I hadn't been sure what, if anything, I should tell her about the evaluation, but since she asked the question right then I tried to say as diplomatically as I could that the evaluator (who she knows from her current kindergarten) would play games with her and ask her questions and help us decide. I thought I was being vague enough but Rimonit immediately went in for the kill, asking: "So if I get the questions right I'll go to first grade and if I get them wrong I'll go to kindergarten again?"

I was totally floored and really didn't want her to think that. I ended up essentially telling her (and repeated it in various ways over the next few days, so I hope it sunk in) that there were no right and wrong answers because the whole point was to see what was best for Rimonit, so whatever she answered would be a good answer because it was her answer and would therefore help us do what was best for her.

I hope that was the "right answer" for me to give, and remain kind of horrified yet impressed that she came up with that question in the first place.


I have also noticed that very recently Kinneret has been asking some thinking questions that are more along the lines of the sort of thing Rimonit would pick up on, like on the first day of Pesach, it was Kinneret who asked why we said "hamotzi lechem min haaretz" even though the food we were saying a bracha on was matza, not lechem (bread). Must be the influence of Eliyahu Hanavi rubbing off on her. (And if you don't get that, see post above.)

Ani backpack!

Moriya has been combining words more and more - it's hard to believe how much she's talking. Her latest favorite combo is "Ani [me] backpack!" since she has now decided she needs a backpack just like her sisters have. She even puts it on herself (okay, not exactly the right way, but still) and puts her water bottle in it.

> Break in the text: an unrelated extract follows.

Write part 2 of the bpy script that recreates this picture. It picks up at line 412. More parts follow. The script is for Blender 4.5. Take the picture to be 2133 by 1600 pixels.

She knows both "ani" and "me," and is a particular fan of "mummy," which means both "yummy" and "tummy." She is also a momma's girl, if only in the sense that she likes her pajamas ("mommas!") - especially the warm winter ones (no longer in use), since those are easily identifiable. (Though we had to put a shirt on top to keep her from unzipping them in her crib). As for her actual mummy/momma, I'm still "Ama" to her.

She has also taken to dolls within the last few months. She sometimes tries to feed her doll from her bottle, and this morning I heard her shushing a doll. I guess she must be picking it up from gan, since her sisters haven't been so into dolls recently.

She has also become more aware of her toileting needs. Though in the long run I know this is likely to make it easier for her to be toilet trained, in the short term it's kind of annoying when she wants to be changed every time she pees or announces a poo half an hour in advance. We have taken to requiring evidence before agreeing to change her, lest we run out of diapers within the day.